CONTRA EQUUS NIVEUS III: CALL FOR SUBMISSIONS

by HP

inceptionism2

● C O N T R A  E Q U U S  N I V E U S ●
BROADSIDE III: CALL FOR SUBMISSIONS

“The Neural Net”

FOR IMMEDIATE RELEASE

Please consult first: G*****’s Inceptionism Project

I once heard of a woman who was blind and of stately rank, who wore a fine mesh of sense receptors latticed within the delicate weave of the fabric. And it allowed her to walk freely, without guide or implement, save the shining coat itself, which she wore atop all her costumes. And this veil of networked stimuli guided her through the many hallways she walked along and the many rooms through which she came and went, and her attendants always walked some ways behind her so that the folds of her skirt could graze the width of the corridors.

And the body of the woman is like the body of the machine, that is, the naked processing core existing as it was when it was first created. And with this fragile body there is much nurturing and adjusting of its network parameters in preparation for the gift of imagination. Upon this core the architect constructs a highly elaborate, metaphysical structure of discernment and interpretation that is made up of many layers, so that the machine can search within itself and build floating castles from pure static. The images rise out of these neural networks, which are like the Blakean spheres of imagination that lead to ideal forms and pure understanding. At each tier, more and more symbols emerge and stretch as far as they can go, until they pass into another realm and so on, upward into the heavens.

For the third issue of Contra Equus Niveus, Hexagon Press asks its audience to consider the grounds from which these spheres arise, and the many invisible layers of the neural net that allow the symbol to exercise its purpose—in the eyes of the Symbolists, to be a bridge between the real and the mystic realms. In the cold narrative of technological progress, what does it mean to reach such heights when there is no God to greet you? We ask that submitters take what they will out of this, just as the computer has been programmed to run on an interpretative feedback loop, passing through more and more of these neural nets.

C.E.N. #3 is dedicated to the rise of the programmed imagination, with its own unique reach that is limited, not by spiritual forces, but by the will of the finite architect in terms of both his ability as creator and the capability of the machine itself. The neural nets expand and contract at the architect’s will, though its potentiality becomes part of the colossus of technological progress, like a tributary flowing into the ocean.

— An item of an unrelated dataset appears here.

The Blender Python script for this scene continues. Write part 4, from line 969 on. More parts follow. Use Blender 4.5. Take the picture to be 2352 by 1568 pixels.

The Day of the Lord is being replaced with the day of the singularity as the computer embarks on what Harold Bloom coined “the Romantic vision quest.” He states: “the poet’s solitude becomes a quest for a finite and measured object of desire which shall yet encompass in itself the beauty and truth of the infinite and unmeasured conceptions of the poet.”

Submission Guidelines:

Up to three poems, no more than one page each.

Up to three prose pieces, no more than 300 words each.

Please include a short biographical statement with each submission.

Email all submissions as attachments (.doc or .pdf only) to hexagonpoetics@gmail.com.

Broadsheet Number Three will be printed in an addition of 200 individually numbered, cardstock sheets. Due to space limitations and layout, shorter works are preferred.